On a year-on-year basis, in the month of November 2022, the urban inflation rate was 22.09 percent, this was 6.17 percent higher compared to the 15.92 percent recorded in November 2021. On a month-on-month basis, the urban inflation rate was 1.50 percent in November 2022; this was 0.16 percent higher compared to October 2022 (1.33%).

The corresponding twelve-month average for the urban inflation rate was 18.90 percent in November 2022. This was 1.35 percent higher compared to the 17.55 percent reported in November 2021.

“States with the fastest rise in headline inflation in November 2022 were Ebonyi (26.11%), Kogi (25.84%), and Rivers (24.45%), while Kaduna (18.87%), Sokoto (19.02%), and Cross River (19.17%) recorded the slowest rise in headline year-on-year inflation. For food inflation, Kwara (29.74%), Kogi (29.51%), and Ebonyi (28.25%) led the charts, while Kaduna (19.30%), Sokoto (19.48%), and Jigawa (20.55%) recorded the slowest rise in year-on-year food inflation”

On the flipside, the rural inflation rate in November 2022 was 20.88 percent on a year-on-year basis; this was 5.99 percent higher compared to 14.89 percent recorded in November 2021.

On a month-on-month basis, the rural inflation rate in November 2022 was 1.30 percent, up by 0.14 percent compared to October 2022 (1.16%). The corresponding twelve-month average for the rural inflation rate in November 2022 was 17.88 percent. This was 1.46 percent higher compared to the 16.42 percent recorded in November 2021.

The food inflation rate in November 2022 was 24.13 percent on a year-on-year basis; which was 6.92 percent higher compared to the rate recorded in November 2021 (17.21%).

The rise in food inflation was caused by increases in prices of Bread and cereals, Oil and fat, Potatoes, Yam and other tubers, Food products and Fish. On a month-on-month basis, the food inflation rate in November was 1.40%, this was 0.17 percent higher compared to the rate recorded in October 2022 (1.23%).

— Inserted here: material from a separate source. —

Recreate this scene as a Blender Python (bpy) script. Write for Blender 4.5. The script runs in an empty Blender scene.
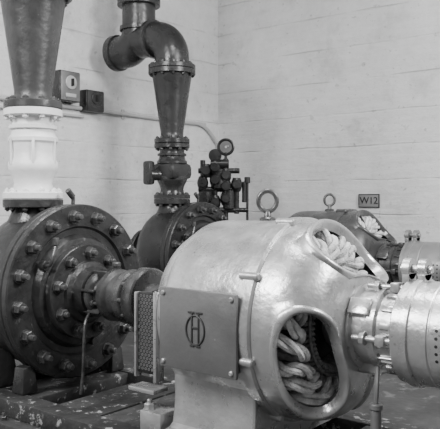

This increase was attributed to an increase in prices of some food items like Oil and fat, Fruits, Fish, and Tubers The average annual rate of food inflation for the twelve-month period ending November 2022 over the previous twelve-month average was 20.41 percent, which was 0.21 percent points lower from the average annual rate of change recorded in November 2021 (20.62%).

Inflation by states

Meanwhile, states with the fastest rise in headline inflation in November 2022 were Ebonyi (26.11%), Kogi (25.84%), and Rivers (24.45%), while Kaduna (18.87%), Sokoto (19.02%), and Cross River (19.17%) recorded the slowest rise in headline year-on-year inflation. For food inflation, Kwara (29.74%), Kogi (29.51%), and Ebonyi (28.25%) led the charts, while Kaduna (19.30%), Sokoto (19.48%), and Jigawa (20.55%) recorded the slowest rise in year-on-year food inflation.